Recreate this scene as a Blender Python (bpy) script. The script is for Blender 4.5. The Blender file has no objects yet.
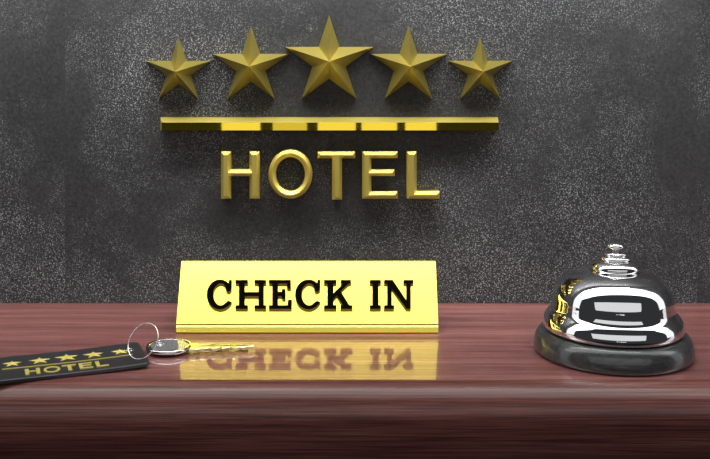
import bpy, bmesh, math, random
from mathutils import Vector, Matrix
random.seed(4)
PI = math.pi
sc = bpy.context.scene
C = sc.collection

# ------------------------------------------------------------------ camera
# level camera, lens shifted down (verticals stay parallel); counter top is z = 0
F, VX, VY, H = 1000.0, 329.0, 50.0, 0.17
cd = bpy.data.cameras.new('camera'); cam = bpy.data.objects.new('camera', cd); C.objects.link(cam)
cam.location = (0, 0, H); cam.rotation_euler = (PI/2, 0, 0)
cd.sensor_fit = 'HORIZONTAL'; cd.sensor_width = 36.0; cd.lens = 36.0*F/710
cd.shift_x = (355.0-VX)/710; cd.shift_y = -(229.5-VY)/710
cd.clip_start = 0.01; cd.clip_end = 50
sc.camera = cam

# ------------------------------------------------------------------ world, lights, exposure
sc.view_settings.view_transform = 'Standard'; sc.view_settings.look = 'None'
sc.view_settings.exposure = 0.0; sc.view_settings.gamma = 1.0; sc.view_settings.use_curve_mapping = False
w = bpy.data.worlds.new('world'); sc.world = w; w.use_nodes = True
w.node_tree.nodes['Background'].inputs[0].default_value = (0.9, 0.95, 1.0, 1)
w.node_tree.nodes['Background'].inputs[1].default_value = 0.035

def area(name, loc, target, sx, sy, power, color=(1, 1, 1)):
    l = bpy.data.lights.new(name, 'AREA'); l.shape = 'RECTANGLE'; l.size = sx; l.size_y = sy
    l.energy = power; l.color = color
    o = bpy.data.objects.new(name, l); C.objects.link(o); o.location = loc
    d = Vector(target)-Vector(loc)
    o.rotation_euler = d.to_track_quat('-Z', 'Y').to_euler()
    return o
# long ceiling light running parallel to the counter, a brighter lamp over the desk,
# and a row of added panels that put bright segments into the gold bar
def lit(name, loc, target, sx, sy, radiance, color=(1, 1, 1)):
    return area(name, loc, target, sx, sy, radiance*PI*sx*sy, color)
lit('ceiling_strip_light', (0, 0.36, 1.10), (0, 0.36, 0), 4.6, 0.62, 2.4, (1, 0.985, 0.96))
lit('wall_wash_light', (0.0, 0.575, 0.43), (0.0, 0.672, 0.36), 0.62, 0.06, 27.0, (1, 0.98, 0.95)).data.spread = math.radians(140)
lit('lobby_wall_panel', (0.0, -0.60, 0.43), (0.05, 0.56, 0.02), 2.25, 0.68, 0.75)
lit('side_panel_light', (-1.5, 0.46, 0.55), (0, 0.42, 0.1), 0.50, 1.2, 1.1, (0.98, 0.99, 1))  # side panels added for the white arcs in the bell dome
lit('side_panel_light', (1.5, 0.46, 0.55), (0, 0.42, 0.1), 0.50, 1.2, 1.1, (0.98, 0.99, 1))
for x0, x1, rad in ((222, 260.5, 1.0), (273, 307, 0.7), (317.8, 355.6, 1.0), (361.5, 396.8, 1.0), (405, 436, 1.0)):
    a, b = (x0-VX)/1000*4.34, (x1-VX)/1000*4.34
    lit('bar_glint_light', ((a+b)/2, -3.0, -0.10), ((a+b)/2, 1, -0.10), b-a, 0.22, rad)  # added panel, mirrored as one bright segment of the bar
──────
Aim of the exercise:
Starting with the first line of the data above and ending with the line containing "w.node_tree.nodes['Background'].inputs[1].default_value = 0.035", please restate every line exactly, leaving images out.

Output for this exercise:
Recreate this scene as a Blender Python (bpy) script. The script is for Blender 4.5. The Blender file has no objects yet.
import bpy, bmesh, math, random
from mathutils import Vector, Matrix
random.seed(4)
PI = math.pi
sc = bpy.context.scene
C = sc.collection

# ------------------------------------------------------------------ camera
# level camera, lens shifted down (verticals stay parallel); counter top is z = 0
F, VX, VY, H = 1000.0, 329.0, 50.0, 0.17
cd = bpy.data.cameras.new('camera'); cam = bpy.data.objects.new('camera', cd); C.objects.link(cam)
cam.location = (0, 0, H); cam.rotation_euler = (PI/2, 0, 0)
cd.sensor_fit = 'HORIZONTAL'; cd.sensor_width = 36.0; cd.lens = 36.0*F/710
cd.shift_x = (355.0-VX)/710; cd.shift_y = -(229.5-VY)/710
cd.clip_start = 0.01; cd.clip_end = 50
sc.camera = cam

# ------------------------------------------------------------------ world, lights, exposure
sc.view_settings.view_transform = 'Standard'; sc.view_settings.look = 'None'
sc.view_settings.exposure = 0.0; sc.view_settings.gamma = 1.0; sc.view_settings.use_curve_mapping = False
w = bpy.data.worlds.new('world'); sc.world = w; w.use_nodes = True
w.node_tree.nodes['Background'].inputs[0].default_value = (0.9, 0.95, 1.0, 1)
w.node_tree.nodes['Background'].inputs[1].default_value = 0.035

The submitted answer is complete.